On the other hand, there have been a number of issues like mine, with actually un-fine tuned lenses. There are people who report their lenses fine tuned. If the lenses had been pin sharp un-tuned, then fine tuning would have to make them more unsharp, wouldn't it? But they seem to be happier with fine tuned. Yes, I know, I know, you have gazzilion of lenses and bodies and none need fine tune. And you have dozens of friends who don't need it likewise. Yet, fine tune is there for some reason and it may actually help. It may vary in outcome, but I have presented two examples with approximately two out of two success rate where fine tune helped. I have never really been great at mathematics, so two out of two give approximately... I don't know, I'll shoot... a hundred per cent?

Of course if the lens really needs fine tune, the values may vary according to focal length (zooms) and focus distance. BUT if it really needs fine tune, what better solution is there than fine tune? Or do you think that faster shutter speed or VR-on will miraculously heal the possibly un-fine tuned lens?

Um, yeah. 2 examples, each comparing at the same exact focal length and distance.

ONCE AGAIN, you've missed one of several of my points.

Go run around in the real world, take a lot of pics, and there's a VERY, VERY strong chance that your "one thing fixes all" solution may not look so pretty. As well, try it at many different focal lengths, distances, and lighting conditions.

Isn't it past your bedtime?

Since when are you worried about other people's bedtimes? Just FYI I have been preparing for my work tomorrow which starts at 3 PM. Not everybody works six to three.

Then, since when are Sigma 10-20 @ 10mm at say 35 cm and Nikkor 18-105 @ 70mm at say 80 cm the same exact focal lengths and distances? You made my day again sir

I made your day because you can't read, or don't know the language. I did NOT suggest that both examples were made with the same focal length and distance. I suggested that EACH of the 2 were, as they WERE. In other words, each of your 2 examples use the same focal length and distance when comparing the 4 examples.

But maybe there is just a language issue.
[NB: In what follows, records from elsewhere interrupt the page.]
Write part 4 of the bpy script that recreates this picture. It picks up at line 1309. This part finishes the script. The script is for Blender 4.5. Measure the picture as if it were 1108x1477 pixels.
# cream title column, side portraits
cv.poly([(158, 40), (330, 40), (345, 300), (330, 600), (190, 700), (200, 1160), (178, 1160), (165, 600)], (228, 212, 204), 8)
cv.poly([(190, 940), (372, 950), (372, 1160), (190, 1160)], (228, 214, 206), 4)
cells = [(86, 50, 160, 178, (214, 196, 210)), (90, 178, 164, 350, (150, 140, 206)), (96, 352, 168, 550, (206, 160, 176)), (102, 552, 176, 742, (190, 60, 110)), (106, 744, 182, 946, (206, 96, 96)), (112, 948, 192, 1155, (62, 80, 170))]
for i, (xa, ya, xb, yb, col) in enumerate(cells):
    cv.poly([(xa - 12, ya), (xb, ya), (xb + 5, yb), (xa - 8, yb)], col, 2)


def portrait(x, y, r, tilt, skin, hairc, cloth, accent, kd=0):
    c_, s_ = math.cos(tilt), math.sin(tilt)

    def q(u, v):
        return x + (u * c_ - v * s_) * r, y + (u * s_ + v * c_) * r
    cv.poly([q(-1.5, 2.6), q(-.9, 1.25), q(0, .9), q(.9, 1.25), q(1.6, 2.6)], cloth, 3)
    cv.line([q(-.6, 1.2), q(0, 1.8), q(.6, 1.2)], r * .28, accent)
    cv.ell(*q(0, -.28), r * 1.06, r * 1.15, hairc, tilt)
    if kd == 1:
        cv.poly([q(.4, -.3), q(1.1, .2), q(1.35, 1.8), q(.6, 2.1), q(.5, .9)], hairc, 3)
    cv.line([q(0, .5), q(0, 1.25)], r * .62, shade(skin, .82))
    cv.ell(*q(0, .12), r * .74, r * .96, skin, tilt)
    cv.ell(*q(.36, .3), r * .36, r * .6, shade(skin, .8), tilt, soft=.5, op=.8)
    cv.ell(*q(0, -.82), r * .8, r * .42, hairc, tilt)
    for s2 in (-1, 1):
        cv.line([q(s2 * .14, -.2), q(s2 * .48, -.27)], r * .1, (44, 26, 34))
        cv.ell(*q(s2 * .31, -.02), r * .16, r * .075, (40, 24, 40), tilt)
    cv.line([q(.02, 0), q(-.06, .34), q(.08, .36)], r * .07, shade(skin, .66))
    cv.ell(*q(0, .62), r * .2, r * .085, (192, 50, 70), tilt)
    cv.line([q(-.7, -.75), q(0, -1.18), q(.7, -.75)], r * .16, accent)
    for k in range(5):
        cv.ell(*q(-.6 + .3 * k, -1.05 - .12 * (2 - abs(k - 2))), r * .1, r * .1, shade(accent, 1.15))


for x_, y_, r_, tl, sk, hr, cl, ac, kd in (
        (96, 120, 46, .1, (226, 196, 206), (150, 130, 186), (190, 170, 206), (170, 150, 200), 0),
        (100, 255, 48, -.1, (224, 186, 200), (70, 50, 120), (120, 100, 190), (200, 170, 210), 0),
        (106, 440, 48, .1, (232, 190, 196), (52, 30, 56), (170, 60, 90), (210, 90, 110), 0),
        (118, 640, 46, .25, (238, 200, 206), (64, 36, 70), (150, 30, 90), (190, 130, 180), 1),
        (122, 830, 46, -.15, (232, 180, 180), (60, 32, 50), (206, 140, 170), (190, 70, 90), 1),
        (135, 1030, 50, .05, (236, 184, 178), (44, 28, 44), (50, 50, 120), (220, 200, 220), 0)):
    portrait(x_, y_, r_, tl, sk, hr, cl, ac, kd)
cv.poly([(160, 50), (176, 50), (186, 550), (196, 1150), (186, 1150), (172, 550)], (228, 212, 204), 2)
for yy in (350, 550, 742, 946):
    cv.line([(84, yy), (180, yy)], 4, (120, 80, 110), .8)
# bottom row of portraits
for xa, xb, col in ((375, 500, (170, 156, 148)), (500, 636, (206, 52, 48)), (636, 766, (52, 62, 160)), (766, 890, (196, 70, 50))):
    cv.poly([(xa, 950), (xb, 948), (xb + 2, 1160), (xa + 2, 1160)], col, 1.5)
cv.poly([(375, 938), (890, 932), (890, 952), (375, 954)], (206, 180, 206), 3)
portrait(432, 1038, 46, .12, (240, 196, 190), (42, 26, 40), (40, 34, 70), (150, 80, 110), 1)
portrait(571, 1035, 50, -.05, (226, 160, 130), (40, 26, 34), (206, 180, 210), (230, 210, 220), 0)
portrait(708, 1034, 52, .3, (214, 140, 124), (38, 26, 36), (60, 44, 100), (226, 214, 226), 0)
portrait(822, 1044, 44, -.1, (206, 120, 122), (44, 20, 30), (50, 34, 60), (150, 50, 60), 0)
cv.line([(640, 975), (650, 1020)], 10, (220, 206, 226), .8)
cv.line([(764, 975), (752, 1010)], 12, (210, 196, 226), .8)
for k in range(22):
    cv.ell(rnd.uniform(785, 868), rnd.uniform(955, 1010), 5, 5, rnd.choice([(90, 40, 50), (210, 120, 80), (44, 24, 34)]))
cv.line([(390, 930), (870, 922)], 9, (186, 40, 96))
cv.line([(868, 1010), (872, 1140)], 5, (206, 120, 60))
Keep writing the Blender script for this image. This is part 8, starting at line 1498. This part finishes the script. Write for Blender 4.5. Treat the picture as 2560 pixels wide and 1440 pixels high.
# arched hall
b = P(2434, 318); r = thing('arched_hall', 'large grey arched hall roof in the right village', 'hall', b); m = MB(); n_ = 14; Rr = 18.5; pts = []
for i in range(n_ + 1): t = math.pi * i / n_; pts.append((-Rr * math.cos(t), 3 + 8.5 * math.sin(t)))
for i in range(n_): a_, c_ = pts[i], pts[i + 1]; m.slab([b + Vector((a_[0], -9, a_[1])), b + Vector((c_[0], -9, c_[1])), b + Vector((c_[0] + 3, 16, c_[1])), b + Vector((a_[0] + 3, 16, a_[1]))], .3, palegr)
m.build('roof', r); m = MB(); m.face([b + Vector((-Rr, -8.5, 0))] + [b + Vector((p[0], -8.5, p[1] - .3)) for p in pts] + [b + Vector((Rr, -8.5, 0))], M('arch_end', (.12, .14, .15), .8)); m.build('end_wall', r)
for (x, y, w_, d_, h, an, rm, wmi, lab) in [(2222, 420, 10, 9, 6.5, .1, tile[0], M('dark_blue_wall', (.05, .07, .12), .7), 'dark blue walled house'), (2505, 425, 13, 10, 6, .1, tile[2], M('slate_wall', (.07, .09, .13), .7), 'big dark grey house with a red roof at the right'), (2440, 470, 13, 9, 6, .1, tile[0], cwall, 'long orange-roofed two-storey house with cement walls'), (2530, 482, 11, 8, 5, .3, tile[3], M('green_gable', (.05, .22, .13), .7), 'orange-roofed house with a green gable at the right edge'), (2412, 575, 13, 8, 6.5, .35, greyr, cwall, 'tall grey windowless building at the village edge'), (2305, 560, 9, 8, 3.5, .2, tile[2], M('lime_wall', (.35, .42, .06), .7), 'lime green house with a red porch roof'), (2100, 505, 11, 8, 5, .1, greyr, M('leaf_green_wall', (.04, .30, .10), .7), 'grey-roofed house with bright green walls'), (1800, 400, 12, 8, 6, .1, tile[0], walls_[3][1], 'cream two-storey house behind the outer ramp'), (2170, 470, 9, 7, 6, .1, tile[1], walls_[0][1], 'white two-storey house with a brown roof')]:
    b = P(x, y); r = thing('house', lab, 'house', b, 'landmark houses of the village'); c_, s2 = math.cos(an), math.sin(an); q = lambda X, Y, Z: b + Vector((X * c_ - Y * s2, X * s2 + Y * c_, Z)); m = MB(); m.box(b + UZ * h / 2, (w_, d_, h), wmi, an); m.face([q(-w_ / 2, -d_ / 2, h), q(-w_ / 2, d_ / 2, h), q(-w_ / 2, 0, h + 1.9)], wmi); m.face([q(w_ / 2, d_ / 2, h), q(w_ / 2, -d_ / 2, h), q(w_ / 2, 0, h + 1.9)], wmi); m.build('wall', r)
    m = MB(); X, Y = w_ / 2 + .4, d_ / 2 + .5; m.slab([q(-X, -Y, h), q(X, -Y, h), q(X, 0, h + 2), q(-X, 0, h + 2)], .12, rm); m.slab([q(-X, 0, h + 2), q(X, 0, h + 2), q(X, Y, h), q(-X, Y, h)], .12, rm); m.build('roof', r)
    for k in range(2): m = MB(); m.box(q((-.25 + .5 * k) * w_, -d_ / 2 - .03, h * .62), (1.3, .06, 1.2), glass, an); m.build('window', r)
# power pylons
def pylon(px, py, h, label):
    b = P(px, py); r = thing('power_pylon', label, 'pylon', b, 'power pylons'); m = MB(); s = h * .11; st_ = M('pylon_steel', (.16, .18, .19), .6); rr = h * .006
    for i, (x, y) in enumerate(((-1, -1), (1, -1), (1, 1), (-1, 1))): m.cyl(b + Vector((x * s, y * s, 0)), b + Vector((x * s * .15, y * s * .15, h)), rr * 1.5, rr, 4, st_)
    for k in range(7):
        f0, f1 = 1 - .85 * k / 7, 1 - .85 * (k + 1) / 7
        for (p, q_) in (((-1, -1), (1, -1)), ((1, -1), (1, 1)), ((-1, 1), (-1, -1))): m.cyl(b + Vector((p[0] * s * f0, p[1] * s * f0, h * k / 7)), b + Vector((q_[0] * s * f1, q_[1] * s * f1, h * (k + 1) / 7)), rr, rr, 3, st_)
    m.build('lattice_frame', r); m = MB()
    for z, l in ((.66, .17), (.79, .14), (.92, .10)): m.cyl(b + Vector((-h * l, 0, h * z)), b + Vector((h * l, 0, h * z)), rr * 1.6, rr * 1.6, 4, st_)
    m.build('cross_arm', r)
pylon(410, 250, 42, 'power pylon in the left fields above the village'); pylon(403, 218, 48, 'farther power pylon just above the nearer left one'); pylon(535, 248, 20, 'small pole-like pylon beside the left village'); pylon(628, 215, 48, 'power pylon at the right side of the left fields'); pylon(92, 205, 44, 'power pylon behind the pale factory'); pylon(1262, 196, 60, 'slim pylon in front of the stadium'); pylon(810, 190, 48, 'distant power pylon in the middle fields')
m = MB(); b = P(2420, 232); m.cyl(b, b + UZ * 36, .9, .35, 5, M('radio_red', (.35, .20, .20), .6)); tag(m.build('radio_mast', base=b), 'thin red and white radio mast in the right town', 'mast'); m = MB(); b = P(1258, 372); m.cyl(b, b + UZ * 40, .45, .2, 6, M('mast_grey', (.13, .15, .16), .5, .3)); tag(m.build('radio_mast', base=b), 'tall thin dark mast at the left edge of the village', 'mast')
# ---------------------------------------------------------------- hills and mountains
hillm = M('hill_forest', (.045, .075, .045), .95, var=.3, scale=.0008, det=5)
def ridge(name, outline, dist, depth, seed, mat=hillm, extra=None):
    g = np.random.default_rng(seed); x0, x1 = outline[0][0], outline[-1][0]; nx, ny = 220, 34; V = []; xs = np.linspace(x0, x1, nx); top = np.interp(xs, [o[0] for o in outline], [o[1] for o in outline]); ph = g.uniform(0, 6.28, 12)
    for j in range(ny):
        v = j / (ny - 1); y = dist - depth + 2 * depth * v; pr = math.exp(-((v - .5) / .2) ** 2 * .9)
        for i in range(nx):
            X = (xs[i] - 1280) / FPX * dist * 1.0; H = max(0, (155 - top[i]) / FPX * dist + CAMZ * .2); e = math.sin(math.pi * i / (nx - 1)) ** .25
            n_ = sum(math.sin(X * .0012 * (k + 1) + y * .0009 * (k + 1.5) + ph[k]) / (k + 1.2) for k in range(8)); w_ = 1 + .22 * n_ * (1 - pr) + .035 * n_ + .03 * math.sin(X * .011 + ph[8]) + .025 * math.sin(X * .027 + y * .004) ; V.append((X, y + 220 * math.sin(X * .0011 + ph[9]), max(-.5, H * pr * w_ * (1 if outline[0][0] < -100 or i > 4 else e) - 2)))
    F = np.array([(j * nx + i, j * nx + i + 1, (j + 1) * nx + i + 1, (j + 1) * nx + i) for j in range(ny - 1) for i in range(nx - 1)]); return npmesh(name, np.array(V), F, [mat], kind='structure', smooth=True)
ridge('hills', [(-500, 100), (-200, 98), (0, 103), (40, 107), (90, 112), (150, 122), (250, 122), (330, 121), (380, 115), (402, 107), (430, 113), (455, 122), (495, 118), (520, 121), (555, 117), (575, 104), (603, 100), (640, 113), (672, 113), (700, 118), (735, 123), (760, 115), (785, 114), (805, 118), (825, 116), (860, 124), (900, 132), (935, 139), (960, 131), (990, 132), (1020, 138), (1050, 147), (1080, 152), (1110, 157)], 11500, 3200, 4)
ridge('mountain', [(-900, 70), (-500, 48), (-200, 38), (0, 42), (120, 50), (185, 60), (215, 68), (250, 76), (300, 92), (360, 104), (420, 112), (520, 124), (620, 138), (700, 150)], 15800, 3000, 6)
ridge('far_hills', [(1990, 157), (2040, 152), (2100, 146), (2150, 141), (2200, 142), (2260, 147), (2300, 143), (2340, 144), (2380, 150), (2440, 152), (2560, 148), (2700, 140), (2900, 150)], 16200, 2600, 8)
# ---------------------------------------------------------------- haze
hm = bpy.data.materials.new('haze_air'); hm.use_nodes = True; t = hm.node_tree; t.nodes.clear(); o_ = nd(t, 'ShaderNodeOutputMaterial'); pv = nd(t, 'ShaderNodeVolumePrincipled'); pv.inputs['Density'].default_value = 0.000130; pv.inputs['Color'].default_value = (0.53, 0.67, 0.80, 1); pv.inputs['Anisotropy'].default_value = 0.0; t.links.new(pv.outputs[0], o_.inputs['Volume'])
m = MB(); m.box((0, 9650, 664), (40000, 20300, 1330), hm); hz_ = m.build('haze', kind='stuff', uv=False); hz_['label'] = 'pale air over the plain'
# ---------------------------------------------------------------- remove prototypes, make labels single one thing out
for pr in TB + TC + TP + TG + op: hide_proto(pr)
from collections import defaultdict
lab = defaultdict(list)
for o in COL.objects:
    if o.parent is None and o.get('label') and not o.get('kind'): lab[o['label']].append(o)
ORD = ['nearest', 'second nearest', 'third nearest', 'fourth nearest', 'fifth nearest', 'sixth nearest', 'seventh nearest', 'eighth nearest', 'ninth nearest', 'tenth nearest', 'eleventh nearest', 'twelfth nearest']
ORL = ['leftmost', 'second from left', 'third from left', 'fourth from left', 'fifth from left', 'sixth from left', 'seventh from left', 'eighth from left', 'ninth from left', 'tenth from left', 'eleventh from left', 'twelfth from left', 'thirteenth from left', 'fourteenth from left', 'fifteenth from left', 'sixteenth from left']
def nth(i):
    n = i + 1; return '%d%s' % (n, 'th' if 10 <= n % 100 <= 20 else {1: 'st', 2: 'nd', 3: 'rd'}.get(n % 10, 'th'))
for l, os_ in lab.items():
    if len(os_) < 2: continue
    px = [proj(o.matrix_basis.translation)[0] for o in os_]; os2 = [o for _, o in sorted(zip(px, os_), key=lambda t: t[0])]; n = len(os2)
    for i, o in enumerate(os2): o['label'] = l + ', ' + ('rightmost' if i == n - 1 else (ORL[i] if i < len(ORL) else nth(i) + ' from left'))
Can you define "the same exact focal length" and "the same exact distance" and use the numbers above?

I just did.

Just to make it clear, by

" Um, yeah. 2 examples, each comparing at the same exact focal length and distance."

you mean that the exact focal lenght and distance of the scenario was wrong or good way to find out if D7100's untuned PDAF was ok or not, compared to the other bodies?

This "um yeah" makes me feel you think it was wrong.

And how would you solve the wrong fine tune of the lenses differently than by fine tune?

I would use a lot more scientific approach to testing and evaluating than you are, and I'd VERY, VERY likely find that no fine tune was needed.

You mean in that those two examples where

D7100 fine tuned to 0 gave visibly poor results of PDAF compared to other bodies and fine-tuned D7100

was in your opinion actually right


the fine tuned sharper one

was actually wrong?

Because you'd come to conclusion that in fact "no fine tune was needed"? Really?

Then, if no fine tune was needed, how come that untuned D7100 was so poor and so much better after being fine tuned?

How many times would you like me to explain that RESULTS MAY VARY DEPENDING ON 3 THINGS: FOCAL LENGTH IN USE, DISTANCE TO SUBJECT, AND LIGHT TEMPERATURE?  That said AND that every lens will be different.

I am not giving you (or the OP) advice based upon no experience, or what I've read.  I'm giving it BECAUSE I HAVE ALREADY TRIED IT.